Interview with Textile industry

Topic

Sourcing norms for single-brand retail have been eased. How do you think this will impact the Indian retail sector?

Relaxation in FDI norms will support growth of retail sector
The Indian government has relaxed local sourcing norms for single-brand retailers entering the country through foreign direct investment (FDI) route. Fibre2Fashion takes reactions from a cross-section of the industry.

 

The ease in FDI rules will provide greater flexibility to global fashion brands. This will help to improve the retail landscape of India, increase investments, and eventually employment in the country.
 
However, this could possibly affect garment manufacturing in the country. The eased rules will provide greater liberty to brands to source globally depending mainly on the cost competitiveness. This might result in brands limiting their sourcing requirement to only 30 per cent in blocks of 5 years from India, including sourcing for exports. In such a scenario, it is important that these sourcing clauses are very closely monitored to ensure that sourcing from India is continuously increasing, so as to be in sync with the Make in India drive of the government.

In line with the overall demand, the government has relaxed the FDI norms in single-brand retail and expanded the definition of mandatory 30 per cent domestic sourcing norms. This is excellent news for foreign retailer giants like IKEA and Apple who will now find Indian market more lucrative to invest and conduct business in.
 
Also, the announcement to allow single-brand retailers to start online sales, effectively doing away with the previous condition of first setting up a mandatory brick-and-mortar store, is also commendable. Massive capital is required for setting up a physical store vis-à-vis online platforms. Now retailers can start online sales without having to open physical stores. This will significantly ease capital pressure on small retailers who are looking to start afresh.

The success of brands such as Zara, Starbucks and other international names that are already operational here has made India's retail sector shine at the world level. This new ease in FDI norms will give a big boost to global brands and make the India market attractive for them for further trade and investments. It would have an after-effect of also boosting exports which they can source from India to fit their product portfolio. 

Permission to trade through e-commerce is a great decision as simultaneously brands would move their omnichannel machinery to India. This would increase the market size quickly and make them reach out across India. Needless to say this will result in higher business volume and growth. 

Single-brand retailers will now be able to start online sales before they set up brick-and-mortar stores, but will need to open these within two years. The two-year period, however, may not be enough for retailers to set up stores at prime locations.

The automatic 100 per cent FDI in retail, with 30 per cent domestic sourcing above equity ownership of 51 per cent has been a long-standing demand of the industry and is welcome, though a little delayed. It will help FDI influx from many iconic brands, who stayed away as they did not want to risk their brand or operations with equity sharing arrangements. This is also likely to help in domestic job creation. However, the actual benefits will only be seen in the first quarter of the next financial, even if this rule gets applicable immediately. Further, many brands, like Tiffany and others, which have come under the franchise model in India, may rethink their strategy of India considering this new announcement.

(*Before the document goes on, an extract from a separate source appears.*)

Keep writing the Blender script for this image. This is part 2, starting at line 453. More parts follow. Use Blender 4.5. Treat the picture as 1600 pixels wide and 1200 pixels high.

The Indian retail sector traverses many industries such as clothing / lifestyle/ electronics and much more. The Cabinet's decision has definitely given impetus to many single-brand retailers to set up owned / non-franchise stores and direct e-commerce options. With the opening up of this segment, a lot of MNCs are likely to invest in India and push forward the Digital India movement. Additionally, the eased norms have added fuel to world-known brands to benefit local sourcing too.

We are delighted! H&M has been sourcing from India since the last 30 years for its international markets, it's great to see global sourcing is now part of the 30 per cent local sourcing norms. We see this supporting the ease of doing business in India and driving in larger investments from global companies.

It is a progressive decision by the government. It will be easier to meet the 30 per cent minimum local sourcing criteria for global brands wanting to run single brand retail, if they are also sourcing from India for other markets. I see this as a big opportunity for apparel companies, where indian factories have strong capabilities. This decision not only improves ease of doing business, but also promotes Make in India initiative by incentivising global sourcing from India.

Published on: 29/08/2019

DISCLAIMER: All views and opinions expressed in this column are solely of the interviewee, and they do not reflect in any way the opinion of Fibre2Fashion.com.